Like Merlin in T. H. White's The Once and Future
King , we know that an event is significant, but we don't know
why. For example, Ray finds himself at the home of Peter Boylan,
the Peter Boylan, the most famous artist in America. Peter
has heard of Ray's button collection, and Ray has a small box full of
Phillip Hartley-designed buttons, one of which will replace a lost
button from Boylan's grandfather's sweater, to which he is
sentimentally attached. As Ray attempts to sew on the button, he
pricks his finger, and the blood seeping from it, and Boylan's
response to the blood, will only become noteworthy when we learn what
had happened to Ray years earlier.
Ray is a flawed man who lives an ordinary life. He
harbors secrets and lusts. His wife, Jennifer, seems to know him
better than he would like. Listening to his heart, she observes that
"'some sound like little drums. Some sound like machinery. Some not
like human hearts at all, but more like the heart of some small
animal. Yours,' she said, and stopped, and lifted her head, thinking
hard. 'Yours sounds like that place at the end of a record when the
needle won't lift.'"
Ray in Reverse is not the first story to be told
backward, and indeed, the shadow of Martin Amis' spectacular
Time's Arrow seems to hang over every page of this book.

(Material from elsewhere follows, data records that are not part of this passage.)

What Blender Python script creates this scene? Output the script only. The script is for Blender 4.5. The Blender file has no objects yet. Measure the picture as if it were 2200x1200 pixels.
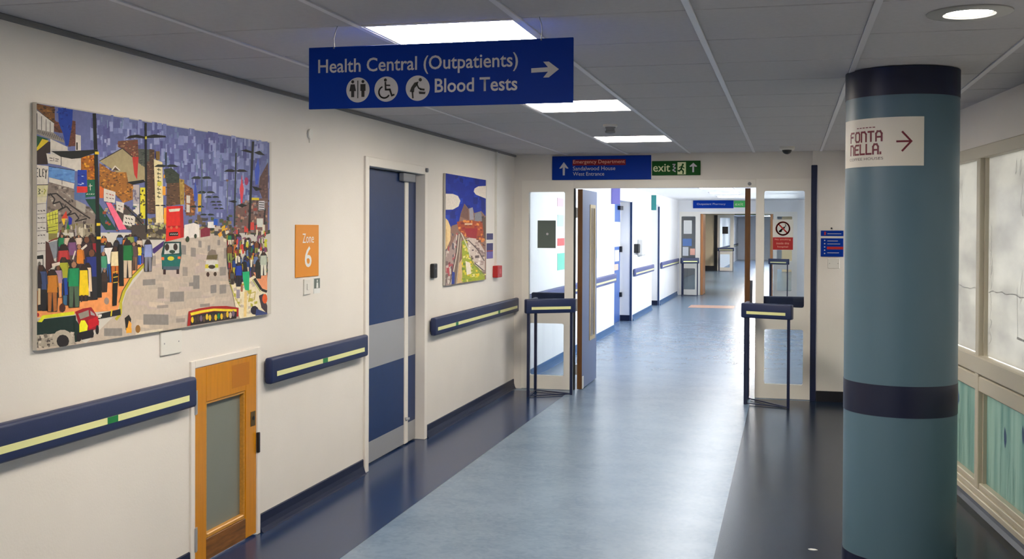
import bpy, bmesh, math, random
from mathutils import Matrix, Vector
random.seed(7)
S = bpy.context.scene
COL = S.collection

# ---------------------------------------------------------------- camera, world, exposure
cd = bpy.data.cameras.new('camera')
cam = bpy.data.objects.new('camera', cd); COL.objects.link(cam)
EYE = 1.578
YAW, PITCH, ROLL = 0.250198518, -0.0113110123, 0.00419522135
fw = Vector((-math.sin(YAW)*math.cos(PITCH), math.cos(YAW)*math.cos(PITCH), math.sin(PITCH)))
rt = Vector((math.cos(YAW), math.sin(YAW), 0)); up = rt.cross(fw)
r2 = rt*math.cos(ROLL)+up*math.sin(ROLL); u2 = -rt*math.sin(ROLL)+up*math.cos(ROLL)
cam.matrix_world = Matrix(((r2.x, u2.x, -fw.x, 0), (r2.y, u2.y, -fw.y, 0), (r2.z, u2.z, -fw.z, EYE), (0, 0, 0, 1)))
cd.sensor_width = 36; cd.lens = 2335.85*36/2200; cd.shift_y = (519.93-600)/2200
cd.clip_start = 0.05; cd.clip_end = 200
S.camera = cam

W = bpy.data.worlds.new('world'); S.world = W; W.use_nodes = True
W.node_tree.nodes['Background'].inputs[0].default_value = (0.98, 0.985, 1.0, 1)
W.node_tree.nodes['Background'].inputs[1].default_value = 15.5

S.view_settings.view_transform = 'Standard'; S.view_settings.look = 'None'
S.view_settings.gamma = 1; S.view_settings.use_curve_mapping = False
S.view_settings.exposure = 0.0
PANEL_NEAR, PANEL_FAR, PANEL_BOOST, SPOT = 47, 18, 110, 50

# ---------------------------------------------------------------- helpers
def lin(c):
    def f(v):
        v /= 255.0
        return v/12.92 if v <= 0.04045 else ((v+0.055)/1.055)**2.4
    return (f(c[0]), f(c[1]), f(c[2]), 1)

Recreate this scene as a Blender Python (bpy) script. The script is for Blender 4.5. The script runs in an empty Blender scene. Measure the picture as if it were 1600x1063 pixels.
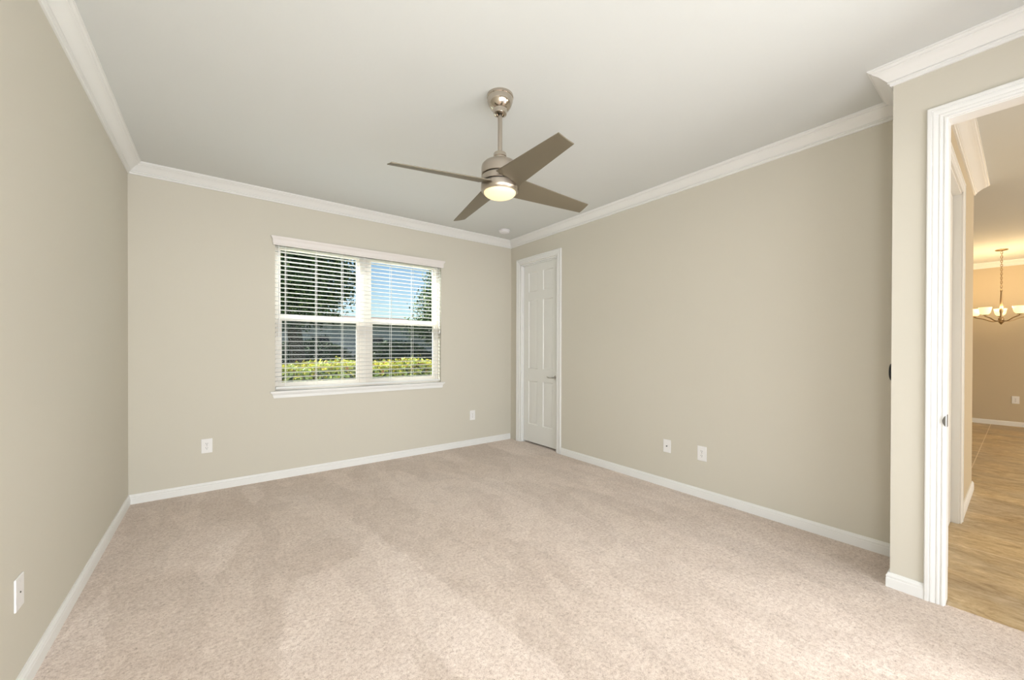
import bpy, bmesh, math, random
from mathutils import Vector, Matrix
import numpy as np

SC = bpy.context.scene
COL = SC.collection
R = math.radians

# ------------------------------------------------------------------ camera
RIGHT = Vector((0.79693, -0.60406, 0.0025)); FWD = Vector((0.60405, 0.79694, -0.0046))
cam_d = bpy.data.cameras.new('camera'); cam = bpy.data.objects.new('camera', cam_d); COL.objects.link(cam)
fwd = FWD.normalized(); rgt = (RIGHT - fwd * RIGHT.dot(fwd)).normalized(); up = rgt.cross(fwd)
m = Matrix((rgt, up, -fwd)).transposed().to_4x4(); m.translation = Vector((0, 0, 1.2884))
cam.matrix_world = m
cam_d.sensor_width = 36; cam_d.lens = 605.6 / 1600 * 36
cam_d.shift_y = 15.84 / 1600
cam_d.clip_start = 0.02; cam_d.clip_end = 200
SC.camera = cam

# ------------------------------------------------------------------ world, sun, area lights, exposure
SC.view_settings.view_transform = 'Standard'; SC.view_settings.look = 'None'
SC.view_settings.gamma = 1; SC.view_settings.use_curve_mapping = False
SC.view_settings.exposure = 0.12
world = bpy.data.worlds.new('world'); SC.world = world; world.use_nodes = True
wn = world.node_tree.nodes; wl = world.node_tree.links
sky = wn.new('ShaderNodeTexSky'); sky.sky_type = 'NISHITA'; sky.sun_disc = False
sky.sun_elevation = R(48); sky.sun_rotation = R(250); sky.air_density = 1.0; sky.dust_density = 0.6; sky.ozone_density = 1.5
wn['Background'].inputs['Strength'].default_value = 0.145
wl.new(sky.outputs[0], wn['Background'].inputs[0])

def lamp(kind, name, loc, energy, color, rot=(0, 0, 0), size=None, size_y=None, radius=None):
    d = bpy.data.lights.new(name, kind); d.energy = energy; d.color = color
    if kind == 'AREA':
        d.shape = 'RECTANGLE'; d.size = size; d.size_y = size_y
    if radius is not None and kind == 'POINT': d.shadow_soft_size = radius
    if kind == 'SUN': d.angle = R(0.6)
    o = bpy.data.objects.new(name, d); COL.objects.link(o); o.location = loc; o.rotation_euler = rot
    return o
sun = lamp('SUN', 'sun', (0, 0, 20), 12.0, (1.0, 0.95, 0.86))
sun.rotation_euler = Vector((0.78, -0.30, -0.62)).to_track_quat('-Z', 'Y').to_euler()
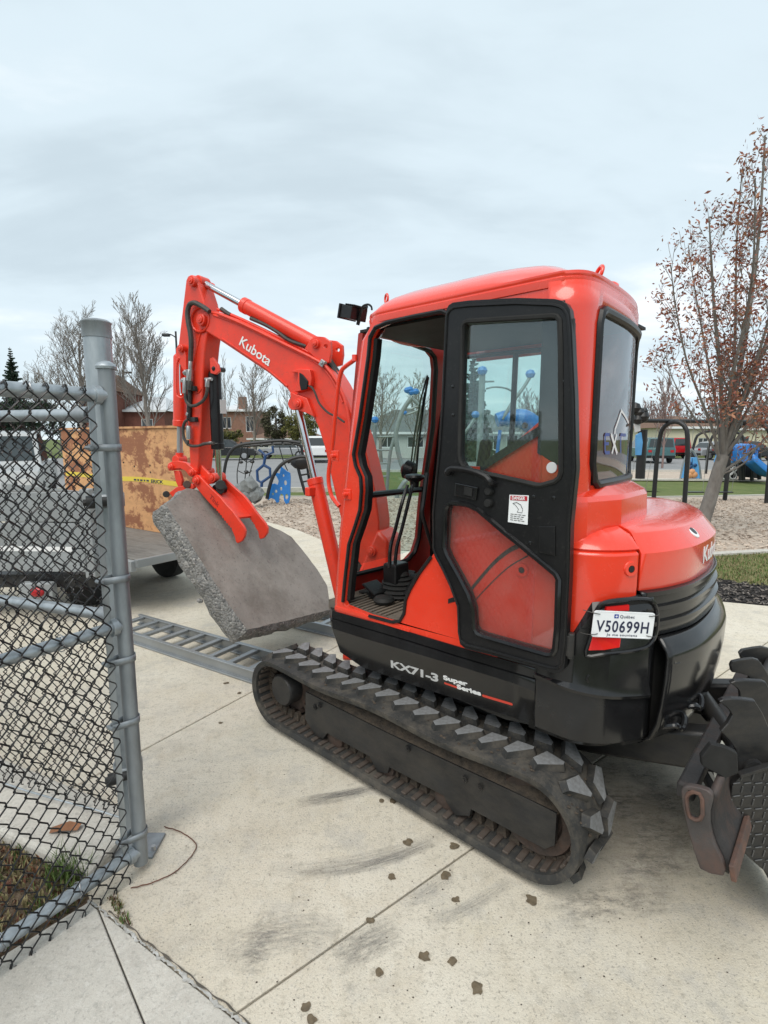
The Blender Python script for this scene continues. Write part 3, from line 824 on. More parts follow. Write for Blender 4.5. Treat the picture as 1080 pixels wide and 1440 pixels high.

However, while Amis' fierce intellectualism went shooting for the big
narrative game, namely the meaning of the Holocaust, Wallace, whose
previous novel is the comic Big Fish, is telling a smaller
story with more modest stakes. Wallace is interested in the
emotional significance of a series of seemingly disconnected events,
linked only by the fact that they happened to the same man.
Andre Malraux once said that death changes life into
destiny. Ray in Reverse is a quiet, quirky, charming
exploration of the meaning of that phrase.